Nor would these groups, the 1980s anti-Soviet dissidents and the 2010s leftwing radicals, easily find common cause on some issues. Syriza’s fawning attitude towards Putin’s Russia is a case in point. It isn’t met with much patience from those who rightly see the policies of the Kremlin as a threat to fundamental European values. Equally, Havel’s 2003 support for US policies in Iraq – at a time when he believed his country’s priority was to demonstrate transatlantic solidarity – can legitimately be criticised.

But common ground does exist, nevertheless, and it is fascinating that it is so rarely explored. It can be found in the rejection of nationalism, which has returned as a major and disastrous European malaise, and in a categorical refusal to target foreigners, immigrants or ethnic and religious groups as public scapegoats – a recipe that far-right populists thrive on. Havel used strong words about such dangers in many of his speeches, for example when he warned, very early on, about Europe’s inaction towards the nationalist hatred coming out of the Balkans in the 1990s.
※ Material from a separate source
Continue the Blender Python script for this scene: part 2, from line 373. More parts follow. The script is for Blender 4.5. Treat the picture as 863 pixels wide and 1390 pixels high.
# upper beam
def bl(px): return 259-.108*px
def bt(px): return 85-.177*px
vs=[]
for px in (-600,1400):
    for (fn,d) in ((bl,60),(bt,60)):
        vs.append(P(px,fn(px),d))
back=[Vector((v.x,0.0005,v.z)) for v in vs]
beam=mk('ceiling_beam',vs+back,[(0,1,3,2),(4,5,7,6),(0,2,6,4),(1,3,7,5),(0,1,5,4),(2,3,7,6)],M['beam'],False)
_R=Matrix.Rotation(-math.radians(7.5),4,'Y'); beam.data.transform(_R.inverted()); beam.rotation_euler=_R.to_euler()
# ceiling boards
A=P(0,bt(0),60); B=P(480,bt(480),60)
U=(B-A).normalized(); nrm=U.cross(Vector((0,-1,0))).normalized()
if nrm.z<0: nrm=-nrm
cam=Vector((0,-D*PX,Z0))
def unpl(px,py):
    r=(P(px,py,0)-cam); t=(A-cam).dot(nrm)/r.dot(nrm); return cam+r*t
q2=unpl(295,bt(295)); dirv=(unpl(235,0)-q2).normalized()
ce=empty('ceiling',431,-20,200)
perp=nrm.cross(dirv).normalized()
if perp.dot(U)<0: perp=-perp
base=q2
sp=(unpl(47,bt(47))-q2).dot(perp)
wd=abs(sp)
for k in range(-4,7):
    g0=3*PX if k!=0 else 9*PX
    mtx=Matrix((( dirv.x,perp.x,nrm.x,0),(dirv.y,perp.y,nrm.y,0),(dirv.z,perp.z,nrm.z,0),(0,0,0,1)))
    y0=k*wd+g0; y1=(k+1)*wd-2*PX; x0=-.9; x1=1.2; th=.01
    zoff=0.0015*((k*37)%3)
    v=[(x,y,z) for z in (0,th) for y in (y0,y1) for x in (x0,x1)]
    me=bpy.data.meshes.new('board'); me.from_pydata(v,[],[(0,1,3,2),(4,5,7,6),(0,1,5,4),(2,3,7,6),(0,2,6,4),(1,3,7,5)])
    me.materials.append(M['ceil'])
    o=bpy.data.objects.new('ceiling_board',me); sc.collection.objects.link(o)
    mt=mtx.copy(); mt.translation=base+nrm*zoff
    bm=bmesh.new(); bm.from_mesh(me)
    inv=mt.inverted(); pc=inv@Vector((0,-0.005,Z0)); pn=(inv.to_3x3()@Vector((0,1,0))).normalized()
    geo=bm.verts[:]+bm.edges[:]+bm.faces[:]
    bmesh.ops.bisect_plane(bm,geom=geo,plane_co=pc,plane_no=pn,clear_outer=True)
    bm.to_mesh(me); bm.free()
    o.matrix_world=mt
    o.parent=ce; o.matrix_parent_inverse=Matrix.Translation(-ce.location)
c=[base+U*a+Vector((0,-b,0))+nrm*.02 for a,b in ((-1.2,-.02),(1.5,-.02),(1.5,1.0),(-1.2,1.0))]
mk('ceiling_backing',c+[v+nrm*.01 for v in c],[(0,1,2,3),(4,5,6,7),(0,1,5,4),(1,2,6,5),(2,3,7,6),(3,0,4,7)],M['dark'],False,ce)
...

Also, if joint values can be identified, they surely come with the notion that democracy is worth fighting for, and that corruption must be rooted out. Havel was a proponent of capitalism with a human face. I would add another point: strategic resilience. The dissidents of the 1970s knew they were engaged in a long-term struggle with no guarantee of success. They were looked down on by a large majority of their contemporaries as utopians, lecturers and troublemakers. There was a sweeping romanticism in some of their slogans, such as “Truth and love will overcome lies and hatred”. But, in the end, those slogans were carried by large crowds.

Many Europeans feel powerless today – young people, perhaps, most of all. A prevailing sense of being disenfranchised, frustration with the established political classes and exhaustion with economic woes all feed the notion that very little can be done about the surrounding reality – except radical revolt. This sentiment can exist among human rights activists in Belarus just as it can among the Spanish and Greek unemployed, or among those who worry about climate change and digital surveillance. The environment was, by the way, one of Havel’s obsessions, and there is not much doubt that he would have felt serious unease about the way in which the internet is used both for censorship and massive data collection.

It could be useful to connect some dots. As I travel from Warsaw and Tallinn to Barcelona and London, I am struck by the lack of exchange or common platforms between the younger generations, who want to spread democracy in the east, and those who think democracy needs to be rejuvenated in western Europe. It’s as if two parallel universes have failed to engage with one another, missing the chance to learn from each other’s experiences. In The Power of the Powerless, Havel didn’t only define resistance to dictatorship: he also examined the failings of modern western society. Strikingly, he criticised a “static complex of rigid, conceptually sloppy and politically pragmatic mass political parties, run by professional apparatuses and releasing the citizen from all form of personal responsibility”. Some of this rings truer today than it did 36 years ago. It’s worth reading, wherever you live.